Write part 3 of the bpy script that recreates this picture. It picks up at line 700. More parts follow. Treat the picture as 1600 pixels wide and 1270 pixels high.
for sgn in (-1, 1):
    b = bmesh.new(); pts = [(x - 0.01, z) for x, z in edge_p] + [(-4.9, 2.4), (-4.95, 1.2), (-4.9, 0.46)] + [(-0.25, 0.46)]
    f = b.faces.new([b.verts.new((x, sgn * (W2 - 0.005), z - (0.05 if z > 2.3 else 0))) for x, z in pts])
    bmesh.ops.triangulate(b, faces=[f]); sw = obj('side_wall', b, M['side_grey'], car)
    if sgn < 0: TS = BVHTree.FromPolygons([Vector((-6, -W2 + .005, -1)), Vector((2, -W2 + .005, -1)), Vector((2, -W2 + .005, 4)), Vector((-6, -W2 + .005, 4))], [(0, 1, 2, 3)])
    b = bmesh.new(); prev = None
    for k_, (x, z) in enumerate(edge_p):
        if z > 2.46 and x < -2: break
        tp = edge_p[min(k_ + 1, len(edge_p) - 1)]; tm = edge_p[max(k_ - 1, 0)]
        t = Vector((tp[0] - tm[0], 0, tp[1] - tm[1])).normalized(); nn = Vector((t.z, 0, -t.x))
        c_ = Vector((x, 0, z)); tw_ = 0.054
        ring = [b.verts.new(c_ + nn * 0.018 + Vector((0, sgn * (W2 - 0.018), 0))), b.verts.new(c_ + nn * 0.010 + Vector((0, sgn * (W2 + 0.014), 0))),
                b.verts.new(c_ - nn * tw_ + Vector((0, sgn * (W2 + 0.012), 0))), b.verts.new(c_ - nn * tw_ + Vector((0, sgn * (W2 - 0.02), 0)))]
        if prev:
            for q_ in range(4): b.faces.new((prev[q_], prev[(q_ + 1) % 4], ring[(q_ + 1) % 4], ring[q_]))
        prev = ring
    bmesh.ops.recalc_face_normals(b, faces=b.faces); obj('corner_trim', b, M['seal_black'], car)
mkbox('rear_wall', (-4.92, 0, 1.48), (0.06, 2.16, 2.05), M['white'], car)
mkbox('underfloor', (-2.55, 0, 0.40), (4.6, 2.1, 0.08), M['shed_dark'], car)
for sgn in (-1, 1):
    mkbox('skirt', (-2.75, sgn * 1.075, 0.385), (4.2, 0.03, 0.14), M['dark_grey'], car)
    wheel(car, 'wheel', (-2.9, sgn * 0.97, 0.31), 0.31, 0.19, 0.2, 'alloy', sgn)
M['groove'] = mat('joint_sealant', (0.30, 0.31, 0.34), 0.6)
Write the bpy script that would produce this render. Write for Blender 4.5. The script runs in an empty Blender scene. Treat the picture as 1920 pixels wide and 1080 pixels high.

------

**Aim of the task**
Retype all of the entries precisely as they are.

**Solved problem**
Write part 3 of the bpy script that recreates this picture. It picks up at line 700. More parts follow. Treat the picture as 1600 pixels wide and 1270 pixels high.
for sgn in (-1, 1):
    b = bmesh.new(); pts = [(x - 0.01, z) for x, z in edge_p] + [(-4.9, 2.4), (-4.95, 1.2), (-4.9, 0.46)] + [(-0.25, 0.46)]
    f = b.faces.new([b.verts.new((x, sgn * (W2 - 0.005), z - (0.05 if z > 2.3 else 0))) for x, z in pts])
    bmesh.ops.triangulate(b, faces=[f]); sw = obj('side_wall', b, M['side_grey'], car)
    if sgn < 0: TS = BVHTree.FromPolygons([Vector((-6, -W2 + .005, -1)), Vector((2, -W2 + .005, -1)), Vector((2, -W2 + .005, 4)), Vector((-6, -W2 + .005, 4))], [(0, 1, 2, 3)])
    b = bmesh.new(); prev = None
    for k_, (x, z) in enumerate(edge_p):
        if z > 2.46 and x < -2: break
        tp = edge_p[min(k_ + 1, len(edge_p) - 1)]; tm = edge_p[max(k_ - 1, 0)]
        t = Vector((tp[0] - tm[0], 0, tp[1] - tm[1])).normalized(); nn = Vector((t.z, 0, -t.x))
        c_ = Vector((x, 0, z)); tw_ = 0.054
        ring = [b.verts.new(c_ + nn * 0.018 + Vector((0, sgn * (W2 - 0.018), 0))), b.verts.new(c_ + nn * 0.010 + Vector((0, sgn * (W2 + 0.014), 0))),
                b.verts.new(c_ - nn * tw_ + Vector((0, sgn * (W2 + 0.012), 0))), b.verts.new(c_ - nn * tw_ + Vector((0, sgn * (W2 - 0.02), 0)))]
        if prev:
            for q_ in range(4): b.faces.new((prev[q_], prev[(q_ + 1) % 4], ring[(q_ + 1) % 4], ring[q_]))
        prev = ring
    bmesh.ops.recalc_face_normals(b, faces=b.faces); obj('corner_trim', b, M['seal_black'], car)
mkbox('rear_wall', (-4.92, 0, 1.48), (0.06, 2.16, 2.05), M['white'], car)
mkbox('underfloor', (-2.55, 0, 0.40), (4.6, 2.1, 0.08), M['shed_dark'], car)
for sgn in (-1, 1):
    mkbox('skirt', (-2.75, sgn * 1.075, 0.385), (4.2, 0.03, 0.14), M['dark_grey'], car)
    wheel(car, 'wheel', (-2.9, sgn * 0.97, 0.31), 0.31, 0.19, 0.2, 'alloy', sgn)
M['groove'] = mat('joint_sealant', (0.30, 0.31, 0.34), 0.6)
Write the bpy script that would produce this render. Write for Blender 4.5. The script runs in an empty Blender scene. Treat the picture as 1920 pixels wide and 1080 pixels high.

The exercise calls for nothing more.